Una visione in qualche modo totalizzante, rendendo Nickel Boys un'esperienza immersiva, e assolutamente credibile nell'estetica dominante ma, comunque, al servizio del cuore narrativo del racconto. In questo senso, il POV alternato enfatizza una lucida e sincera sensibilità, portando il pubblico al centro del film. Per questo, tra l'antinomia di due personaggi scritti alla perfezione (ripetiamo, dietro c'è uno scrittore due volte premio Pulitzer), la voluta alternanza risulta fondamentale, e innovatrice rispetto ad una storia che potrebbe risultare classica nella conversazione sociale prefissata dall'autore. Invece, c'è una novità tale da renderlo in qualche modo avanguardista.
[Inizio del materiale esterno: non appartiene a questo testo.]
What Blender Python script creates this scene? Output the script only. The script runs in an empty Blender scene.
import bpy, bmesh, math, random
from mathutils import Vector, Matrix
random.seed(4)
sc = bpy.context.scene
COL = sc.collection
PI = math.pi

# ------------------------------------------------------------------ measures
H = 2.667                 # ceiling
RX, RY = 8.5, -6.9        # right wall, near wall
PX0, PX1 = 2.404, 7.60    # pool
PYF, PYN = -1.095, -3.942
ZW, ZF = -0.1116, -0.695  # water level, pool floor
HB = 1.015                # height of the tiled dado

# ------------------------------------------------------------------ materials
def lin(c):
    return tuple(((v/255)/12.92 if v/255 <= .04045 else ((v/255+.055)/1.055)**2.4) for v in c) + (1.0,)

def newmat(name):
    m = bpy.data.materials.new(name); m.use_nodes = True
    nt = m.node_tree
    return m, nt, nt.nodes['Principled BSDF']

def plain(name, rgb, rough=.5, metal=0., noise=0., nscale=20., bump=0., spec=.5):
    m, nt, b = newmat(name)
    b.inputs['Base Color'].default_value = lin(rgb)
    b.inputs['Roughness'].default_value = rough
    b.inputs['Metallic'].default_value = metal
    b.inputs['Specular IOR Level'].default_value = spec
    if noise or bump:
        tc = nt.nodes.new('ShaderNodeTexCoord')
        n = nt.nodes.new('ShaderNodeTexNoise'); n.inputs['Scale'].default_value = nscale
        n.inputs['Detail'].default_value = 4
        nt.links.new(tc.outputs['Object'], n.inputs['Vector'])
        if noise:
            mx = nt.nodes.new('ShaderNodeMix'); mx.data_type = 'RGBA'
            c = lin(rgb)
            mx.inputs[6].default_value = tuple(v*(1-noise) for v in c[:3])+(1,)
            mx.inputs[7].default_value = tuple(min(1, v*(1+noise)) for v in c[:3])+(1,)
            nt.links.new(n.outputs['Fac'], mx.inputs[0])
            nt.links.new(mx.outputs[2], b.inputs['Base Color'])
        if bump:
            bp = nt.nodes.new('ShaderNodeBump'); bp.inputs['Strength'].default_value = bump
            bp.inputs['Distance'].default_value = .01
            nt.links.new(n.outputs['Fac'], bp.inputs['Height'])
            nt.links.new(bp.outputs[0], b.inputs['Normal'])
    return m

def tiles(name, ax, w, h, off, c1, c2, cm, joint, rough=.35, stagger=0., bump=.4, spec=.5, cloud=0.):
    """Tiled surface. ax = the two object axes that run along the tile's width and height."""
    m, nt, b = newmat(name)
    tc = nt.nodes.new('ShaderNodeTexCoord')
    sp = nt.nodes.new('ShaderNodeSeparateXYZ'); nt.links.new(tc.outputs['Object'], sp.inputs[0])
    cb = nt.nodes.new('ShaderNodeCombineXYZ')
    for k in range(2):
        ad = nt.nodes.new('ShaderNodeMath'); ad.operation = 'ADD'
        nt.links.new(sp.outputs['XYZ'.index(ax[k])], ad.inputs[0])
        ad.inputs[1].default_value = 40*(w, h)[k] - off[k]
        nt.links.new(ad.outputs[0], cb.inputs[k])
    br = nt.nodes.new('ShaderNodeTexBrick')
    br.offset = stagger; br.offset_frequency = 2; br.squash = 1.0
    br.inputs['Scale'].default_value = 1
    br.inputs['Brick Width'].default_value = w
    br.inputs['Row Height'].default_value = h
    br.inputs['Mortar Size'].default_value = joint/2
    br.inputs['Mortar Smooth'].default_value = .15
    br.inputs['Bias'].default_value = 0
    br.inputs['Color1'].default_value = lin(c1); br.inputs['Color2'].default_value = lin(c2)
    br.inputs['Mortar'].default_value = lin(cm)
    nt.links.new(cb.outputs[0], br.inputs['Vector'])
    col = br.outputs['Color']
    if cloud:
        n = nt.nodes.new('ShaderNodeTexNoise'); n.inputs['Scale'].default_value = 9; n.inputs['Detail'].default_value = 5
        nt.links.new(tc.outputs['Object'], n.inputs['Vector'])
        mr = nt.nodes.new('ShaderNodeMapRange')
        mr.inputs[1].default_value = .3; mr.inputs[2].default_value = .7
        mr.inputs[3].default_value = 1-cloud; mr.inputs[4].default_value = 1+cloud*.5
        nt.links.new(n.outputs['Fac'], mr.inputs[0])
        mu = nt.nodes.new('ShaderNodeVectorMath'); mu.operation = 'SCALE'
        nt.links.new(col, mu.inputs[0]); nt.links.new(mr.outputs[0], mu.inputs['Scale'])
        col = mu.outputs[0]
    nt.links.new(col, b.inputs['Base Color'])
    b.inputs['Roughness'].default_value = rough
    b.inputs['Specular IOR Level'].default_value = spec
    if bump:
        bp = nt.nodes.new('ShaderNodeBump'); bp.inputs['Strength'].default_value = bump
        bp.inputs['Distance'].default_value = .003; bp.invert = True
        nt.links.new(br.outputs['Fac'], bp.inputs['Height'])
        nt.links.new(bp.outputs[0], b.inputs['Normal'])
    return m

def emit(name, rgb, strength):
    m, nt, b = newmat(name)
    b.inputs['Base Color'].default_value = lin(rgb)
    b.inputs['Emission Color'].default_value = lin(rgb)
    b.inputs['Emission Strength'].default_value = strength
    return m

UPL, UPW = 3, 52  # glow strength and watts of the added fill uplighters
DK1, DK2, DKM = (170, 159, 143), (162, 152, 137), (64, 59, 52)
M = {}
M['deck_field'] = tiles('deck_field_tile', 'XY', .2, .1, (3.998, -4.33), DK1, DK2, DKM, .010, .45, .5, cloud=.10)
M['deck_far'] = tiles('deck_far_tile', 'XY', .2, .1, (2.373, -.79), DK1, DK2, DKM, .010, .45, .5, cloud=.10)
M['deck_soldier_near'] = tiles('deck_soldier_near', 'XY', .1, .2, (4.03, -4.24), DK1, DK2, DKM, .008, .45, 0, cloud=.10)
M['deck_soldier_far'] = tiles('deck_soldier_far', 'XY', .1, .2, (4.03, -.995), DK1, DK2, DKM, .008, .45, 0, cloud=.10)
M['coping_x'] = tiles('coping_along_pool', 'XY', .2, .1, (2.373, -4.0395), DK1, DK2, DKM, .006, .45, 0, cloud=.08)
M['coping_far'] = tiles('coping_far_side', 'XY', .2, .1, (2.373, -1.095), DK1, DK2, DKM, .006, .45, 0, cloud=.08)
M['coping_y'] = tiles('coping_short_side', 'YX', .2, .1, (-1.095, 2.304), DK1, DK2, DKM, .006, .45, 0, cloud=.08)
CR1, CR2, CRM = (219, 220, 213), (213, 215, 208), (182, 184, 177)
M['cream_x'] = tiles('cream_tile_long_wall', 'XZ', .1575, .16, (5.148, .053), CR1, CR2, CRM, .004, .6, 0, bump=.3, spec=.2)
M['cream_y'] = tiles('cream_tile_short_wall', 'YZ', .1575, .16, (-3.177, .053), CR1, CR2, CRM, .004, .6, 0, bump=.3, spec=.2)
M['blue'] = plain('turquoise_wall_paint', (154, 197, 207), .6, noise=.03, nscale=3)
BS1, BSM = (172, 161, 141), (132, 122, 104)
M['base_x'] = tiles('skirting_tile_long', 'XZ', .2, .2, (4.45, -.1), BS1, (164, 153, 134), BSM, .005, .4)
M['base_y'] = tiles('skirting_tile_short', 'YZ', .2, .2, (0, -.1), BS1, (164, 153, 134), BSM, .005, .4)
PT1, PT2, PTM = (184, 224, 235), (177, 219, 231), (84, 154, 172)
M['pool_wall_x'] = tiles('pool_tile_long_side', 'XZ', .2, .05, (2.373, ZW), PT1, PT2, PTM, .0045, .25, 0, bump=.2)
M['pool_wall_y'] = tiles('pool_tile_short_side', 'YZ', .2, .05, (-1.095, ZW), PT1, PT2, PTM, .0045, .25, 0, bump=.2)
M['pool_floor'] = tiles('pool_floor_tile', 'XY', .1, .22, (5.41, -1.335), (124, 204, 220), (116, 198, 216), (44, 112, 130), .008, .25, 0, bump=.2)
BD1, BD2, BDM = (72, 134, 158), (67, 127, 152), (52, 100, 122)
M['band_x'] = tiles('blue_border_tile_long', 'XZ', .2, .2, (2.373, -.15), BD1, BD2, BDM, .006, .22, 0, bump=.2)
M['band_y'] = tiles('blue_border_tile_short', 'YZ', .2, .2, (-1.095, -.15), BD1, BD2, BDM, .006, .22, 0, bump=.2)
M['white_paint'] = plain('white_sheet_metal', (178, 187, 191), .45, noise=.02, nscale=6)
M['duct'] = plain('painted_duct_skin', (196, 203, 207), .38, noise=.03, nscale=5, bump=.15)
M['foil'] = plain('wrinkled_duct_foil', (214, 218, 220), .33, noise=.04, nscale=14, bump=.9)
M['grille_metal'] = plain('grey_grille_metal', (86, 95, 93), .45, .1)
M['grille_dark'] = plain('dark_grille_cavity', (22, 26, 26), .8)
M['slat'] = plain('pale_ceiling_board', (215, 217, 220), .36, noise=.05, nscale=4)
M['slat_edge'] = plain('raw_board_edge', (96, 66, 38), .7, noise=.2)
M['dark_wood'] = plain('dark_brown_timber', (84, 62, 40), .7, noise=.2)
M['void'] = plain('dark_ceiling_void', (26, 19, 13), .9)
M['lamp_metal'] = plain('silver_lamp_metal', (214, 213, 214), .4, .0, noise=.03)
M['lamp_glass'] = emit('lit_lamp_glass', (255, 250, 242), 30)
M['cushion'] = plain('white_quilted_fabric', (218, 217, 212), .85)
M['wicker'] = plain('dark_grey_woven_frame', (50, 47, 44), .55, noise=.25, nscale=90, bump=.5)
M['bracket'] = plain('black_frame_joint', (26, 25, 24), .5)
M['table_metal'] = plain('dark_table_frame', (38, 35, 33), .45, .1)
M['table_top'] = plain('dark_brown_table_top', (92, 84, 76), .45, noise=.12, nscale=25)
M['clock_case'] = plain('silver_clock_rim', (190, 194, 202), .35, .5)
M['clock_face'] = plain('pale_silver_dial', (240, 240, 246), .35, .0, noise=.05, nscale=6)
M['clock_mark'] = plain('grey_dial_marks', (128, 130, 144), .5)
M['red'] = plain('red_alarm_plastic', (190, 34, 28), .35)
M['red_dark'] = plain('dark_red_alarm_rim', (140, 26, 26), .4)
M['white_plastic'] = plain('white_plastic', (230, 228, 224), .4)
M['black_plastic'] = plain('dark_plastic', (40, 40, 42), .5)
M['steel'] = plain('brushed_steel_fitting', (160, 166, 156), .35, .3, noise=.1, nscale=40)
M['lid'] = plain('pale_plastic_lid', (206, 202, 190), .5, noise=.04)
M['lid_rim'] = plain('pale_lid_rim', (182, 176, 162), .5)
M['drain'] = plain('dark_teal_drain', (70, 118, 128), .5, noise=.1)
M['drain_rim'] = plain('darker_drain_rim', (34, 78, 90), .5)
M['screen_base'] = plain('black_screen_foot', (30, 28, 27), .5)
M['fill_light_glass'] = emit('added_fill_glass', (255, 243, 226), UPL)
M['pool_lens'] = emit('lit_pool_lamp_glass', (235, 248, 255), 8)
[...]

Il risvolto politico di una vera storia inventata

Una conversazione straordinaria e rivelatrice, tanto da sembrare una storia vera benché la Nickel sia solo l'ispirazione letteraria della Dozier School for Boys di Marianna, Florida. Ed è qui che I ragazzi della Nickel si fa lettura anche politica, prendendo di petto le contraddizioni degli Stati Uniti: come può, un uomo, legittimato dallo Stato, segregare, umiliare e annichilire, un altro uomo solo per il colore diverso della pelle? Allora, tra le pieghe del film, sbirciamo un acuto atto d'accusa verso l'accondiscendenza e la polarizzazione dell'America, portatrice d'odio e mai di libertà. Malgrado, nello stesso periodo, gli States siano arrivati sulla Luna (e attenzione al montaggio attrattivo di Nicholas Monsour, che sfrutta materiale di repertorio e filmati d'epoca in contrasto con l'impossibilità di un ragazzo nero di vivere normalmente).
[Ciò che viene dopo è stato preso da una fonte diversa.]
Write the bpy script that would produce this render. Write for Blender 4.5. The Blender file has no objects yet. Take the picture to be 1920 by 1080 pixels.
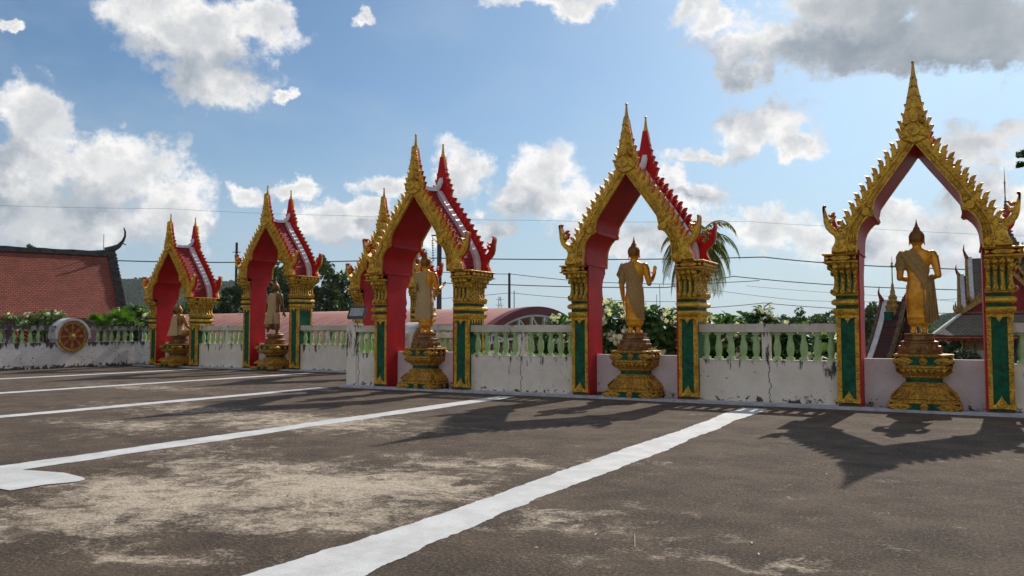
import bpy, bmesh, math, random
import numpy as np
from mathutils import Vector, Matrix
R = math.radians
SC = bpy.context.scene
COL = SC.collection

# ------------------------------------------------------------------ camera
YAW, PITCH, EYE, FPX = 29.25, 3.09, 1.4, 1500.0
cam_d = bpy.data.cameras.new('camera'); cam = bpy.data.objects.new('camera', cam_d); COL.objects.link(cam)
cam.location = (0, 0, EYE); cam.rotation_euler = (R(90 + PITCH), 0, R(YAW))
cam_d.sensor_width = 36; cam_d.lens = 36 * FPX / 1920; cam_d.clip_start = .1; cam_d.clip_end = 9000
SC.camera = cam
FW = Vector((-math.sin(R(YAW)), math.cos(R(YAW)), 0)); RT = Vector((math.cos(R(YAW)), math.sin(R(YAW)), 0))
def at(x, y, dep):
    """point of the place that lies dep metres ahead, seen at photo position x, y"""
    p = R(PITCH); f = FW * math.cos(p) + Vector((0, 0, 1)) * math.sin(p); u = Vector((0, 0, 1)) * math.cos(p) - FW * math.sin(p)
    d = f * FPX + RT * (x - 960) - u * (y - 540)
    return Vector((0, 0, EYE)) + d * (dep / d.dot(FW))

# ------------------------------------------------------------------ light
SUN_EL, SUN_AZ = 38.4, 2.6            # azimuth from +Y towards +X
W = bpy.data.worlds.new('World'); SC.world = W; W.use_nodes = True
SC.view_settings.view_transform = 'Standard'; SC.view_settings.look = 'None'
SC.view_settings.exposure = EXPOSURE = 0.0; SC.view_settings.gamma = 1; SC.view_settings.use_curve_mapping = False
sd = bpy.data.lights.new('sun', 'SUN'); sd.energy = 4.3; sd.angle = R(.5); sd.color = (1, .93, .82)
sun = bpy.data.objects.new('sun', sd); COL.objects.link(sun); sun.location = (0, 0, 40)
sv = Vector((math.sin(R(SUN_AZ)) * math.cos(R(SUN_EL)), math.cos(R(SUN_AZ)) * math.cos(R(SUN_EL)), math.sin(R(SUN_EL))))
sun.rotation_euler = sv.to_track_quat('Z', 'Y').to_euler()

class N:
    """small node-tree helper"""
    def __init__(s, nt): s.nt = nt
    def new(s, t, **k):
        n = s.nt.nodes.new(t)
        for a, v in k.items(): setattr(n, a, v)
        return n
    def put(s, inp, v):
        if hasattr(v, 'is_linked'): s.nt.links.new(v, inp)
        elif v is not None: inp.default_value = v
    def m(s, op, a, b=None, c=None, clamp=False):
        n = s.new('ShaderNodeMath', operation=op); n.use_clamp = clamp
        for i, v in enumerate((a, b, c)): s.put(n.inputs[i], v)
        return n.outputs[0]
    def v(s, op, a, b=None, c=None):
        n = s.new('ShaderNodeVectorMath', operation=op)
        for i, x in enumerate((a, b, c)): s.put(n.inputs[i], x)
        return n.outputs['Value'] if op in ('LENGTH', 'DOT_PRODUCT', 'DISTANCE') else n.outputs[0]
    def noise(s, vec, scale, detail=4, rough=.55, dist=0, out='Fac'):
        n = s.new('ShaderNodeTexNoise'); s.put(n.inputs['Vector'], vec); s.put(n.inputs['Scale'], scale)
        n.inputs['Detail'].default_value = detail; n.inputs['Roughness'].default_value = rough; n.inputs['Distortion'].default_value = dist
        return n.outputs[out]
    def ramp(s, fac, a, b, lo=0., hi=1., smooth=True):
        n = s.new('ShaderNodeMapRange'); n.interpolation_type = 'SMOOTHSTEP' if smooth else 'LINEAR'
        s.put(n.inputs[0], fac); s.put(n.inputs[1], a); s.put(n.inputs[2], b); s.put(n.inputs[3], lo); s.put(n.inputs[4], hi)
        return n.outputs[0]
    def mix(s, fac, a, b, mode='MIX'):
        n = s.new('ShaderNodeMix', data_type='RGBA', blend_type=mode)
        s.put(n.inputs[0], fac); s.put(n.inputs[6], a); s.put(n.inputs[7], b)
        return n.outputs[2]

# --- sky with cumulus clouds (in sky directions: azimuth / elevation)
def rgba(c): return (c[0], c[1], c[2], 1)
CLOUDS = [  # azimuth, elevation, half-width, half-height (radians)
    (-0.886,0.335,0.099,0.048), (-0.933,0.357,0.070,0.037), (-0.861,0.285,0.060,0.037), (-0.826,0.359,0.048,0.032),
    (-1.052,0.222,0.042,0.047), (-1.055,0.183,0.066,0.038), (-0.964,0.174,0.067,0.056), (-0.911,0.142,0.057,0.051),
    (-1.008,0.129,0.110,0.046), (-1.053,0.103,0.066,0.032), (-0.670,0.181,0.044,0.020), (-0.571,0.199,0.039,0.036),
    (-0.722,0.131,0.050,0.028), (-0.683,0.145,0.036,0.022), (-0.477,0.190,0.064,0.042), (-0.450,0.160,0.067,0.037),
    (-0.511,0.154,0.045,0.030), (-0.197,0.243,0.051,0.038), (-0.260,0.216,0.057,0.014), (-0.161,0.215,0.027,0.017),
    (-0.171,0.333,0.088,0.039), (-0.270,0.372,0.050,0.023), (-0.078,0.335,0.119,0.047), (0.008,0.330,0.092,0.042),
    (0.058,0.310,0.065,0.041), (-0.105,0.365,0.129,0.031), (-0.292,0.160,0.050,0.026), (-0.199,0.115,0.054,0.028),
    (-0.146,0.106,0.039,0.017), (0.025,0.198,0.045,0.030), (-0.018,0.118,0.070,0.033), (-0.071,0.133,0.037,0.017),
    (0.003,0.151,0.040,0.022), (-0.051,0.090,0.096,0.027), (0.043,0.125,0.033,0.038), (-0.708,0.373,0.025,0.009),
    (-0.463,0.391,0.091,0.017), (-1.069,0.311,0.016,0.006), (-0.781,0.284,0.018,0.010), (-0.364,0.119,0.110,0.025),
    (-0.564,0.114,0.090,0.019), (-0.773,0.174,0.042,0.014), (0.027,0.109,0.050,0.038), (-0.083,0.098,0.043,0.031),
    (-0.318,0.177,0.044,0.032), (-0.754,0.130,0.042,0.026), (-0.255,0.353,0.060,0.030), (-0.208,0.319,0.052,0.027),
    (-0.024,0.305,0.083,0.025), (0.038,0.293,0.055,0.024), (-0.631,0.126,0.044,0.022), (-0.410,0.153,0.045,0.029),
    (-0.823,0.171,0.020,0.014), (-1.074,0.141,0.027,0.038),
]
def build_sky():
    nt = W.node_tree; n = N(nt); nt.nodes.clear()
    out = n.new('ShaderNodeOutputWorld'); bg = n.new('ShaderNodeBackground'); bg.inputs['Strength'].default_value = .1
    nt.links.new(bg.outputs[0], out.inputs[0])
    sky = n.new('ShaderNodeTexSky', sky_type='NISHITA'); sky.sun_disc = False
    sky.sun_elevation = R(SUN_EL); sky.sun_rotation = R(SUN_AZ); sky.air_density = 1.0; sky.dust_density = 1.2; sky.ozone_density = 1.6
    # density group
    g = bpy.data.node_groups.new('cloud_density', 'ShaderNodeTree')
    g.interface.new_socket('Vector', in_out='INPUT', socket_type='NodeSocketVector')
    g.interface.new_socket('Density', in_out='OUTPUT', socket_type='NodeSocketFloat')
    k = N(g); gi = k.new('NodeGroupInput'); go = k.new('NodeGroupOutput'); d0 = gi.outputs[0]
    warp = k.v('SUBTRACT', k.noise(d0, 8, 6, .65, out='Color'), (.5, .5, .5))
    d1 = k.v('MULTIPLY_ADD', warp, (.11, .11, .11), d0)
    s = k.new('ShaderNodeSeparateXYZ'); k.put(s.inputs[0], d1)
    az = k.m('ARCTAN2', s.outputs[0], s.outputs[1]); el = k.m('ARCSINE', s.outputs[2])
    cb = k.new('ShaderNodeCombineXYZ'); k.put(cb.inputs[0], az); k.put(cb.inputs[1], el); p = cb.outputs[0]
    cur = None
    for (a, e, ra, re) in CLOUDS:
        L = k.v('LENGTH', k.v('MULTIPLY_ADD', p, (1 / ra, 1 / re, 0), (-a / ra, -e / re, 0)))
        cur = L if cur is None else k.m('SMOOTH_MIN', cur, L, .25)
    m = k.m('SUBTRACT', 1, cur)
    # unseen clouds in the rest of the sky, thickened to add neutral fill light
    gen = k.ramp(k.noise(d0, 3.1, 3, .5), .40, .54, -.9, .75)
    outside = k.ramp(k.m('ABSOLUTE', k.m('ADD', az, .51)), .72, .85)
    m = k.m('MAXIMUM', m, k.m('MULTIPLY_ADD', outside, k.m('ADD', gen, 1.5), -1.5))
    fb = k.noise(k.v('MULTIPLY', d0, (1, 1, 1.25)), 15, 10, .62)
    fine = k.noise(d0, 48, 8, .66)
    dn = k.m('ADD', k.m('MULTIPLY_ADD', k.m('SUBTRACT', fb, .5), 2.3, m), k.m('MULTIPLY', k.m('SUBTRACT', fine, .5), .75))
    k.put(go.inputs[0], dn)
    tc = n.new('ShaderNodeTexCoord'); d = tc.outputs['Generated']
    def dens(vec):
        q = n.new('ShaderNodeGroup'); q.node_tree = g; n.put(q.inputs[0], vec); return q.outputs[0]
    da = dens(d); db = dens(n.v('ADD', d, (.018, .02, .045)))
    cover = n.ramp(da, -.10, .46)
    thick = n.ramp(da, .05, .95)
    lit = n.ramp(n.m('SUBTRACT', da, db), -.45, .55)
    puff = n.ramp(n.noise(d, 21, 7, .62), .36, .64, .66, 1.12)
    shade = n.m('MULTIPLY', n.m('MULTIPLY_ADD', lit, .68, n.m('MULTIPLY', n.m('SUBTRACT', 1, thick), .48)), puff, clamp=True)
    ccol = n.mix(shade, rgba((3.0, 3.55, 4.2)), rgba((10.2, 10.0, 9.7)))
    s2 = n.new('ShaderNodeSeparateXYZ'); n.put(s2.inputs[0], d)
    # darker rain cloud overhead to the right
    sp = n.v('DISTANCE', d, tuple(DARKC)); darkc = n.ramp(sp, .05, .25, .68, 0)
    ccol = n.mix(darkc, ccol, rgba((2.2, 2.6, 3.1)))
    hz = n.ramp(s2.outputs[2], .0, .30, .72, .0)
    skyc = n.mix(1.0, sky.outputs[0], rgba(SKYTINT), 'MULTIPLY')
    skyc = n.mix(hz, skyc, rgba((4.7, 6.0, 7.3)))
    thin = n.ramp(n.noise(n.v('MULTIPLY', d, (1, 1, 2.2)), 4.2, 5, .6), .42, .75, 0, .24)
    skyc = n.mix(thin, skyc, rgba((5.4, 6.4, 7.4)))
    ccol = n.mix(n.ramp(s2.outputs[2], .0, .14, .5, .0), ccol, rgba((6.4, 7.1, 7.7)))
    c = n.mix(n.m('MULTIPLY', cover, .96), skyc, ccol)
    nt.links.new(c, bg.inputs[0])
DARKC = (0.009, 0.935, 0.354)
SKYTINT = (.62, .82, .95)
build_sky()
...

Nickel Boys Brandon Wilson Ethan Herisse Immagine
Il POV di Nickel Boys

C'è un'urgenza narrativa tale, nel film di RaMell Ross (praticamente all'esordio, dopo un corto e un documentario), da rendere l'opera prospettica tanto nel linguaggio quanto nel suo senso compiuto. Una compiutezza che si definirà, probabilmente, solo a fine visione, riecheggiando a lungo. Sedimentando sensazioni e percezioni di una storia capace di lasciare impressa una traccia profonda, spigolosa, addirittura controversa. E, oggi, più che mai necessaria. Intanto che in testa risuona la dolcissima tromba di Mulatu Astatke con la sua Tezeta. Melodia soffice, accogliente, calda. Ideale conclusione sonora (e visiva) di un film strepitoso.

Conclusioni

I ragazzi della Nickel, o se volete Nickel Boys, di RaMell Ross è, senza dubbio, uno dei migliori film del 2024. Innovativo nello sguardo - l'utilizzo del point-of-view lo rende esperienza immersiva - contemporaneo nel linguaggio, risulta potente nello stile visivo e narrativo, nonché politico nella sua essenza finale. Proprio il finale, che ribalta di nuovo la prospettiva, lo eleva ad un significato ancora più profondo, e per questo riuscito in tutte le sue forme.

Movieplayer.it
4.5/5
Voto medio
4.0/5

Perché ci piace

  • Il finale.
  • Lo sguardo in POV, decisamente originale.
  • La rilevanza politica.
  • Lo stile visivo e narrativo.

Cosa non va

  • Forse dura qualche minuto di troppo (quasi due ore e mezza).